Denizin çilesi hiç bitmiyor. Karayı mahveden insanoğlu, suçlarına bir de denizi ortak ediyor. Örneğin, denizi dolduruyor. Üstüne gökdelenler dikiyor. Denizden kum çalıp bina yapımında kullanıyor. O yetmiyor gibi kanalizasyonlarını denize veriyor, eline geçeni denize atıyor. Doğada bu kadar zulüm gören yoktur herhalde. Yine de deniz, insanlara ürünlerini sunmaya devam ediyor. Nereye kadar bakalım…
Çöken ve yıkımına başlanan binaların ufacık bir parçasında midye kabukları cirit atıyor. Plajda bile göremezsiniz bu kadar yoğunluğu. Hangi insanlar(!) bunu bile bile yapabiliyor diye düşünsem de her gün gazetelerin üçüncü sayfa haberlerini anımsayınca bunlar da başka tür katiller diyorum. Kaç aile parçalandı, evlatlar, analar, babalar öldü. Öldürmek için illaki silah gerekmiyor gördüğümüz gibi.
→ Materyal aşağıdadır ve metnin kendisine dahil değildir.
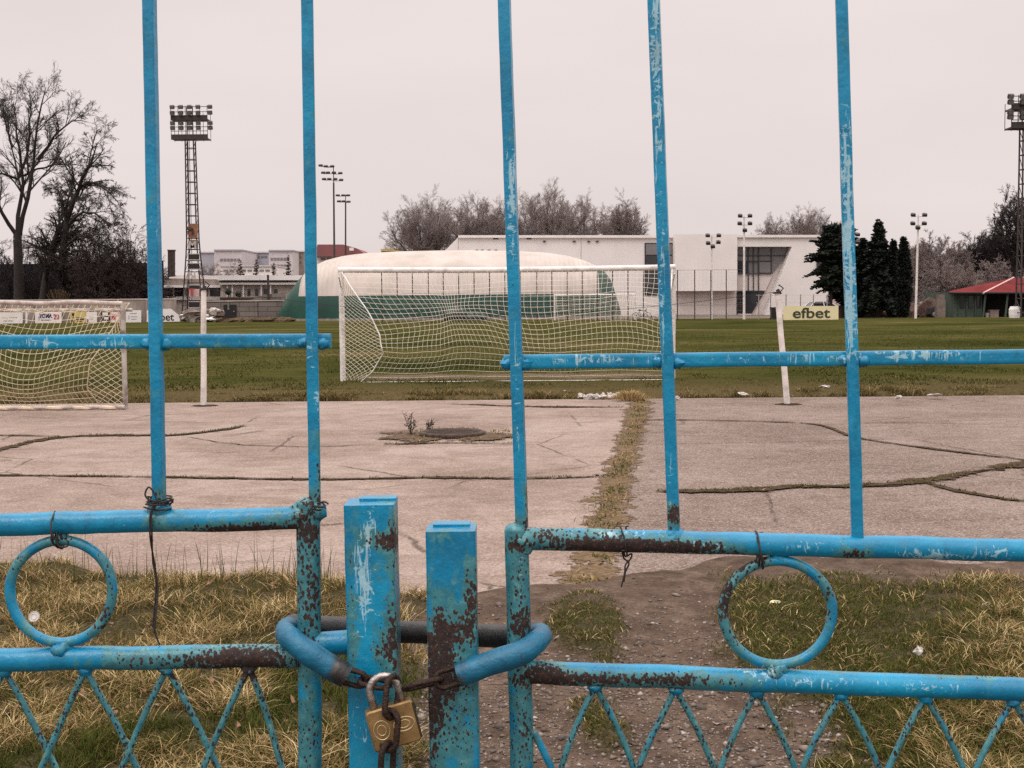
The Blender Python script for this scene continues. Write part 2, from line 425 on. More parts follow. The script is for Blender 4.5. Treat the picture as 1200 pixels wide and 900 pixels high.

Pekiyi denetleyenler… Yani denetlemeyenler demek istedim aslında. Onların suçu yok mu? İmar affı çıkaranların, çıktıkları birkaç katla keselerini doldurup bu afla rahatlayanların?
Sadece o bölgede mi var bu binalar? Daha kaç bina yıkılmaya aday kim bilir? Daha kaç milyar midye kabuğu sokulacak gözümüze gözümüze? Zaten diğer koşullar insanları zorlarken bir de meskeninde tedirgin yaşamak ruh hallerini ne duruma getirir düşünün.
Benim de İstanbul’da olması muhtemel depremi, olacakları düşününce biraz daha kararıyor içim. İstanbul’un baştan başa ele alınması gerekiyor. Bunu yaparken de belediyelere göre ayrım yapılmaması önemli. Konut gereksinimi, orman demeden yerine yeni binalar yapmakla değil, çökmesi muhtemel binaların yerine yenilerini yapmakla çözülmeli öncelikle. İnsanlar için konut her şeyden önce gelir. Çünkü barınma gibi en önemli gereksinimini giderir. Ama bizde öyle olmadı. Gereksiz yere yıkılan binaların yerine boynunuzu ta arkaya atarak son katını göreceğiniz binalar çıkıldı mantar gibi. İstanbul toz duman bu yüzden. Kentsel dönüşüm dendi ama amacına uygun olmadığı gibi o binalardan havaya yayılan atık zerrecikleri ile İstanbul astımlılar için cehenneme dönüşüm oldu. Sonuçta, elde kalan, satılmayan binalar dolu ortalık. Yani hesaplanmadan yapılmış bir atılım. Onun yerine gerçekten çökme ihtimali olanlara öncelik verilmesi gerekirdi. Yok ama bizde lüksün lüksünü yapma eğilimi çok fazla…
Bakın bundan birkaç yıl önce kentsel dönüşüm adı altında yapılan binalarda da deniz kumu kullanıldığını söyleyen yetkililer, deniz kumunun hiç de zararlı olmadığı savunmuşlar. Meğerse tüm suç, kumla birlikte gelen midye kabuklarındaymış… Çünkü betonda boşluk yaratıyorlarmış. Nasrettin Hoca hikâyeleri aklıma geldi duyunca…
Onun için her gördüğüm yeni binanın sağlamlığından endişeliyim açıkçası. Ne malum onların da midye kabuğu sarmalında yer almadıkları? Yıkılan evleri de insanlar ne hayallerle, ne umutlarla belki de ömür boyu ödeyecekleri kredilerle sağlam diye almışlardı. Denetim, denetim… Tabii ki öncesinde eğitim… Şart… Önce vicdan eğitimi… O da ailede hazırlanır. Okulda fırına verilir. Yaşamla kol kola pişer. Konumuz yönünden bakacak olursak; o zaman da midyeler bu sarmalda yer almayıp rahat bir nefes alırlar. Denizler de…
Görülüyor ki; bu ülkede bir gün daha yaşamak, sağ kalabilmek büyük bir başarı aslında.